- Given instruction
Copy each line below without leaving any out.

--- START OF Available data ---

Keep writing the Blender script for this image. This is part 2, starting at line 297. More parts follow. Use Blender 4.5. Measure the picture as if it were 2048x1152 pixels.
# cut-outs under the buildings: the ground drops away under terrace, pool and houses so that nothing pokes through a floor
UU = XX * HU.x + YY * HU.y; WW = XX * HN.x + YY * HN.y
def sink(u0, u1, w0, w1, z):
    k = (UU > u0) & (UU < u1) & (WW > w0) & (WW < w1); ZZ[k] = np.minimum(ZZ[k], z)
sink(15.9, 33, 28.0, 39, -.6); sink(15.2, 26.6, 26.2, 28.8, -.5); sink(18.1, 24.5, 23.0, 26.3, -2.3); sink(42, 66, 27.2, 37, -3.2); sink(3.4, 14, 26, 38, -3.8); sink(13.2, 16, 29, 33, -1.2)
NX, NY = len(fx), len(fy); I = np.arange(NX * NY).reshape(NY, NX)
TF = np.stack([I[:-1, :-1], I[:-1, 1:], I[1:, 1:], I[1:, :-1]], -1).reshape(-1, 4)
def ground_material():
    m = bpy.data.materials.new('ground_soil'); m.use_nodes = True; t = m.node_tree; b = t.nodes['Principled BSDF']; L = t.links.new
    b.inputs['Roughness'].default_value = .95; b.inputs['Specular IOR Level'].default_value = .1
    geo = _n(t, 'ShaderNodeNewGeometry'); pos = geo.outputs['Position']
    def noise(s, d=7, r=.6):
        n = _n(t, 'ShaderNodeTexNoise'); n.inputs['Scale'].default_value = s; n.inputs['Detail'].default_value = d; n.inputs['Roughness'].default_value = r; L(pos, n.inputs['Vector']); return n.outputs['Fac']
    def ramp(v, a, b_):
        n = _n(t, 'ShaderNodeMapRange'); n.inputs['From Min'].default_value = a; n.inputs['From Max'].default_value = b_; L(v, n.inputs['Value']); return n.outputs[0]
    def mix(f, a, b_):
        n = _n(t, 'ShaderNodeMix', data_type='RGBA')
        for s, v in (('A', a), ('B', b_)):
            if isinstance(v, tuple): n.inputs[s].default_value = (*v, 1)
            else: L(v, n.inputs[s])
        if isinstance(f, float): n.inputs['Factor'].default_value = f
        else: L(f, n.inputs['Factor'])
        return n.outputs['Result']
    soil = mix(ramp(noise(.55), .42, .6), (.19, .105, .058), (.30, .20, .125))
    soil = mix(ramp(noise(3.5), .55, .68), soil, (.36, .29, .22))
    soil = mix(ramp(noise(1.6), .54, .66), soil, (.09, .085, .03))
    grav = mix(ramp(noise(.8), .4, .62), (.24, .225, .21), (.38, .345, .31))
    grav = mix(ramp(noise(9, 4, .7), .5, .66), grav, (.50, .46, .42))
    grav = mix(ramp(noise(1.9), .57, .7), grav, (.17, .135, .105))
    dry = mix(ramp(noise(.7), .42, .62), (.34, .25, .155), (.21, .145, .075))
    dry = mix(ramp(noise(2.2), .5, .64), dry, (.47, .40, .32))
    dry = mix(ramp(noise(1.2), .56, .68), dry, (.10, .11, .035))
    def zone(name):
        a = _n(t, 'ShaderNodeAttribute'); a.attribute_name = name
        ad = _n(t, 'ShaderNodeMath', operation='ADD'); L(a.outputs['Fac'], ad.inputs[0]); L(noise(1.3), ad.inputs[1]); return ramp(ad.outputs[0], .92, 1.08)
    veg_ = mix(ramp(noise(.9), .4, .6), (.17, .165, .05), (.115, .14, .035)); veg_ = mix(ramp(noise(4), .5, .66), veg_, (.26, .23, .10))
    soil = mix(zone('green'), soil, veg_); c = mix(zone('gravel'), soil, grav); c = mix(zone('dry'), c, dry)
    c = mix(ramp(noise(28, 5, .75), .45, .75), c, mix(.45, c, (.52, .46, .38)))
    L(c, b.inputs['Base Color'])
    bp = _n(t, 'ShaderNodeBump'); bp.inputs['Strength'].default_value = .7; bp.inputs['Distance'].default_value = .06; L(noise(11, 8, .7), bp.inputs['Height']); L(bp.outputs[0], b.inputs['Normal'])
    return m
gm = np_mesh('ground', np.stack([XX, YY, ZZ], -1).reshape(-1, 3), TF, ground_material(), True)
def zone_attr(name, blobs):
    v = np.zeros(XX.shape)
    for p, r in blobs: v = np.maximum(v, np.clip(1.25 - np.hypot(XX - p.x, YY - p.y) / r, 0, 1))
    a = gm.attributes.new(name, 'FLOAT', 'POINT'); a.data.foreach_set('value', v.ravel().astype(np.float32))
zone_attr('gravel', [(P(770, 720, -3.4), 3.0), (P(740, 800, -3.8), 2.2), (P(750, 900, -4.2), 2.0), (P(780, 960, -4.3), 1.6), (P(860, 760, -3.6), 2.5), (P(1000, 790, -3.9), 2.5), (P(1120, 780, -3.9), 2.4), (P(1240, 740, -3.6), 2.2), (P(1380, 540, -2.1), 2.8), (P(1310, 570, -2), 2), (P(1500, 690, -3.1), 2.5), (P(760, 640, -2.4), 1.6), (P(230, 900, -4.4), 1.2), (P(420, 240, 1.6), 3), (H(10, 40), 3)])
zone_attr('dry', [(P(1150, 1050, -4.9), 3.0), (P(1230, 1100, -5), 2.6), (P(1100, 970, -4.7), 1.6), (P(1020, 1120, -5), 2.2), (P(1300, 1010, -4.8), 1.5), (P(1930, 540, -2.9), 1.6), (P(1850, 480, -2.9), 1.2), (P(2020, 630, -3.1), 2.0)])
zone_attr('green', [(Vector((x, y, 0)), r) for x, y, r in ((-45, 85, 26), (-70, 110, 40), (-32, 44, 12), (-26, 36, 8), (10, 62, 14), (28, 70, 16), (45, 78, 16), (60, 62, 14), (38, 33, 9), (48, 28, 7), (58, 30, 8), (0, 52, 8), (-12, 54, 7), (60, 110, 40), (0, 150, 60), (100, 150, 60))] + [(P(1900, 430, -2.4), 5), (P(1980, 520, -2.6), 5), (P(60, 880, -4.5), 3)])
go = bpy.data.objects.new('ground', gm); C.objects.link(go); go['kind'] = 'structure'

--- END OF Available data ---

- Written reply
Keep writing the Blender script for this image. This is part 2, starting at line 297. More parts follow. Use Blender 4.5. Measure the picture as if it were 2048x1152 pixels.
# cut-outs under the buildings: the ground drops away under terrace, pool and houses so that nothing pokes through a floor
UU = XX * HU.x + YY * HU.y; WW = XX * HN.x + YY * HN.y
def sink(u0, u1, w0, w1, z):
    k = (UU > u0) & (UU < u1) & (WW > w0) & (WW < w1); ZZ[k] = np.minimum(ZZ[k], z)
sink(15.9, 33, 28.0, 39, -.6); sink(15.2, 26.6, 26.2, 28.8, -.5); sink(18.1, 24.5, 23.0, 26.3, -2.3); sink(42, 66, 27.2, 37, -3.2); sink(3.4, 14, 26, 38, -3.8); sink(13.2, 16, 29, 33, -1.2)
NX, NY = len(fx), len(fy); I = np.arange(NX * NY).reshape(NY, NX)
TF = np.stack([I[:-1, :-1], I[:-1, 1:], I[1:, 1:], I[1:, :-1]], -1).reshape(-1, 4)
def ground_material():
    m = bpy.data.materials.new('ground_soil'); m.use_nodes = True; t = m.node_tree; b = t.nodes['Principled BSDF']; L = t.links.new
    b.inputs['Roughness'].default_value = .95; b.inputs['Specular IOR Level'].default_value = .1
    geo = _n(t, 'ShaderNodeNewGeometry'); pos = geo.outputs['Position']
    def noise(s, d=7, r=.6):
        n = _n(t, 'ShaderNodeTexNoise'); n.inputs['Scale'].default_value = s; n.inputs['Detail'].default_value = d; n.inputs['Roughness'].default_value = r; L(pos, n.inputs['Vector']); return n.outputs['Fac']
    def ramp(v, a, b_):
        n = _n(t, 'ShaderNodeMapRange'); n.inputs['From Min'].default_value = a; n.inputs['From Max'].default_value = b_; L(v, n.inputs['Value']); return n.outputs[0]
    def mix(f, a, b_):
        n = _n(t, 'ShaderNodeMix', data_type='RGBA')
        for s, v in (('A', a), ('B', b_)):
            if isinstance(v, tuple): n.inputs[s].default_value = (*v, 1)
            else: L(v, n.inputs[s])
        if isinstance(f, float): n.inputs['Factor'].default_value = f
        else: L(f, n.inputs['Factor'])
        return n.outputs['Result']
    soil = mix(ramp(noise(.55), .42, .6), (.19, .105, .058), (.30, .20, .125))
    soil = mix(ramp(noise(3.5), .55, .68), soil, (.36, .29, .22))
    soil = mix(ramp(noise(1.6), .54, .66), soil, (.09, .085, .03))
    grav = mix(ramp(noise(.8), .4, .62), (.24, .225, .21), (.38, .345, .31))
    grav = mix(ramp(noise(9, 4, .7), .5, .66), grav, (.50, .46, .42))
    grav = mix(ramp(noise(1.9), .57, .7), grav, (.17, .135, .105))
    dry = mix(ramp(noise(.7), .42, .62), (.34, .25, .155), (.21, .145, .075))
    dry = mix(ramp(noise(2.2), .5, .64), dry, (.47, .40, .32))
    dry = mix(ramp(noise(1.2), .56, .68), dry, (.10, .11, .035))
    def zone(name):
        a = _n(t, 'ShaderNodeAttribute'); a.attribute_name = name
        ad = _n(t, 'ShaderNodeMath', operation='ADD'); L(a.outputs['Fac'], ad.inputs[0]); L(noise(1.3), ad.inputs[1]); return ramp(ad.outputs[0], .92, 1.08)
    veg_ = mix(ramp(noise(.9), .4, .6), (.17, .165, .05), (.115, .14, .035)); veg_ = mix(ramp(noise(4), .5, .66), veg_, (.26, .23, .10))
    soil = mix(zone('green'), soil, veg_); c = mix(zone('gravel'), soil, grav); c = mix(zone('dry'), c, dry)
    c = mix(ramp(noise(28, 5, .75), .45, .75), c, mix(.45, c, (.52, .46, .38)))
    L(c, b.inputs['Base Color'])
    bp = _n(t, 'ShaderNodeBump'); bp.inputs['Strength'].default_value = .7; bp.inputs['Distance'].default_value = .06; L(noise(11, 8, .7), bp.inputs['Height']); L(bp.outputs[0], b.inputs['Normal'])
    return m
gm = np_mesh('ground', np.stack([XX, YY, ZZ], -1).reshape(-1, 3), TF, ground_material(), True)
def zone_attr(name, blobs):
    v = np.zeros(XX.shape)
    for p, r in blobs: v = np.maximum(v, np.clip(1.25 - np.hypot(XX - p.x, YY - p.y) / r, 0, 1))
    a = gm.attributes.new(name, 'FLOAT', 'POINT'); a.data.foreach_set('value', v.ravel().astype(np.float32))
zone_attr('gravel', [(P(770, 720, -3.4), 3.0), (P(740, 800, -3.8), 2.2), (P(750, 900, -4.2), 2.0), (P(780, 960, -4.3), 1.6), (P(860, 760, -3.6), 2.5), (P(1000, 790, -3.9), 2.5), (P(1120, 780, -3.9), 2.4), (P(1240, 740, -3.6), 2.2), (P(1380, 540, -2.1), 2.8), (P(1310, 570, -2), 2), (P(1500, 690, -3.1), 2.5), (P(760, 640, -2.4), 1.6), (P(230, 900, -4.4), 1.2), (P(420, 240, 1.6), 3), (H(10, 40), 3)])
zone_attr('dry', [(P(1150, 1050, -4.9), 3.0), (P(1230, 1100, -5), 2.6), (P(1100, 970, -4.7), 1.6), (P(1020, 1120, -5), 2.2), (P(1300, 1010, -4.8), 1.5), (P(1930, 540, -2.9), 1.6), (P(1850, 480, -2.9), 1.2), (P(2020, 630, -3.1), 2.0)])
zone_attr('green', [(Vector((x, y, 0)), r) for x, y, r in ((-45, 85, 26), (-70, 110, 40), (-32, 44, 12), (-26, 36, 8), (10, 62, 14), (28, 70, 16), (45, 78, 16), (60, 62, 14), (38, 33, 9), (48, 28, 7), (58, 30, 8), (0, 52, 8), (-12, 54, 7), (60, 110, 40), (0, 150, 60), (100, 150, 60))] + [(P(1900, 430, -2.4), 5), (P(1980, 520, -2.6), 5), (P(60, 880, -4.5), 3)])
go = bpy.data.objects.new('ground', gm); C.objects.link(go); go['kind'] = 'structure'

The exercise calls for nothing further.